Frankenstein, petecas caídas e um pouco de anestesia
Edição #291: Sobre parar e voltar a escrever
Fui engolida nas últimas semanas pelo trabalho e mestrado. No entanto, seria uma mentira dizer que não sobrou tempo para mais nada: é só abrir o celular para descobrir que gastei quase quatro horas em joguinhos. Tem um de somar os números que virou um novo vício. Outras três foram para o Instagram - e nem de longe a parte profissional foi responsável tudo isso. Eu gosto mesmo é de assistir reels de receitas e de gente fazendo besteira. Tenho plena consciência que estas horas seriam mais do suficiente para escrever algumas edições da newsletter. Mas precisei deixar a peteca cair na semana passada.
Não escrevo isso em um tom de autopenitência, mas sim como uma observação. Eu não quis escrever na semana passada. Viajei a trabalho para Las Vegas, vivi uma mudança grande de fuso, passei os dias entre uma feira e reuniões e as noites entre jantares e coqueteis de trabalho. No tempinho livre, eu queria adiantar as leituras do mestrado e anestesiar meu cérebro um pouco. Eu preciso disso.
Estou fazendo um trabalho incrível para esta disciplina no mestrado: uma comparação entre o filme Pobres criaturas e o livro Frankenstein. Argumentei comigo mesma que eu precisava também ler o livro que deu origem ao filme - e Poor Things, de Alasdair Gray, foi a leitura escolhida para essa semana de trabalho e bagunça em Las Vegas. Ainda preciso escrever aqui como foi incrível conhecer uma nova versão da minha querida Bella Baxter.
Não tive espaço mental algum para escrever uma edição aqui. E eu, que me orgulho tanto de não pular uma única edição, me permiti me dar uma semana de férias da newsletter. Foi ótimo, necessário e tudo aquilo que a gente diz a si mesmo quando precisa se justificar de algo. Mas aconteceu exatamente o que eu sabia que iria acontecer: eu travei.

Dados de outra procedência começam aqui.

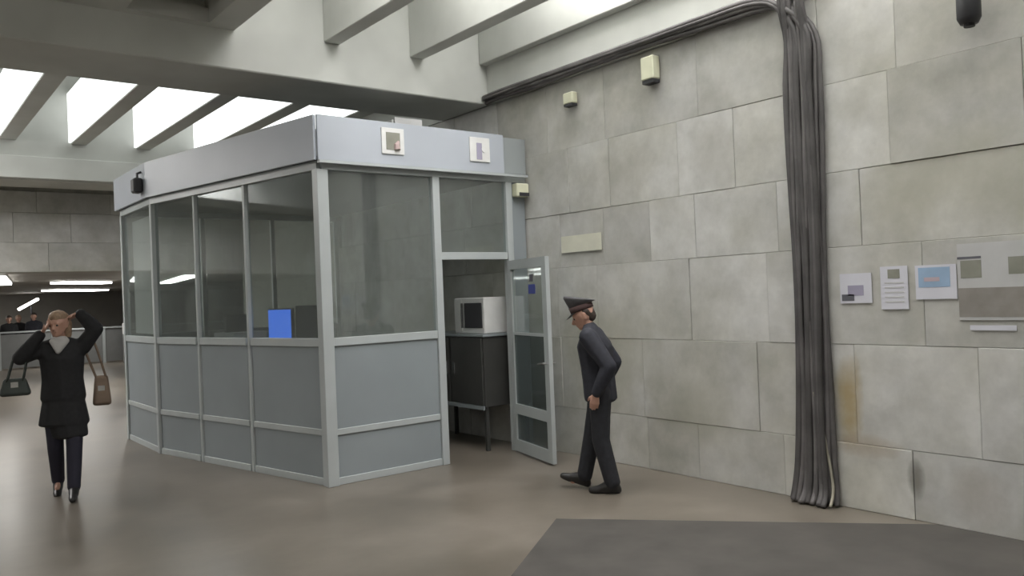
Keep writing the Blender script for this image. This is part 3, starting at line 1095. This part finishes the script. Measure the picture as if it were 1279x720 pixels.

Continuei tendo todas as desculpas do mundo nesta semana: muito trabalho, novas responsabilidades, um artigo atrasado no mestrado, mil saudades para matar das minhas duas meninas. E fui encontrando cada vez mais desculpas para pular mais uma edição aqui.
Minha experiência me ensinou que é muito mais fácil escrever toda semana do que a cada duas. Existe um ritmo, uma energia, um olhar atento ao mundo que é a alquimia necessária para cada edição que publico aqui. Entendi que a única forma de destravar é começar a escrever a primeira coisa que aparece na minha cabeça. Que a única forma de encontrar tempo é cavar em meio às fendas da rotina.
Esta edição nasceu espremida entre a mamografia de rotina e a ida para o escritório, enquanto tinjo o cabelo. Na correria antes de o dia começar pra valer e a enxurrada de emails e mensagens de WhatsApp tomarem o lugar de quaisquer outras preocupações. Como um pequeno protesto de autonomia: não vou começar a fazer relatório algum antes de escrever. Ela chega atrasada na sua caixa de entrada, mas nasce com orgulho. Um pequeno ato de resistência e de força ao quebrar a inércia. Uma afirmação: escrevo porque gosto de escrever.
PS: As respostas aos comentários estão todas travadas também. Mas logo retomo, tá?
Quando a gente está no movimento é mais fácil. O problema está na pausa, né? Voltar fica mais difícil. Estou nessa exata situação. Mas estou entrando naquele ritmo “frenético” que nos leva a fazer várias coisas. Ele é ruim, quando em excesso, mas pode gerar bons resultados, desde que usado com cautela.
Carol, vivem falando por aí que os escritores vivem falando de escrever e principalmente, da dificuldade em fazê-lo, mas é fato (pelo menos pra mim!) que gosto de ler sobre isso. Traz um aconchego saber que não estamos sozinhos nessa. Feliz pelo seu ato de resistência que nos devolveu a chance de te ler:) um beijo grande!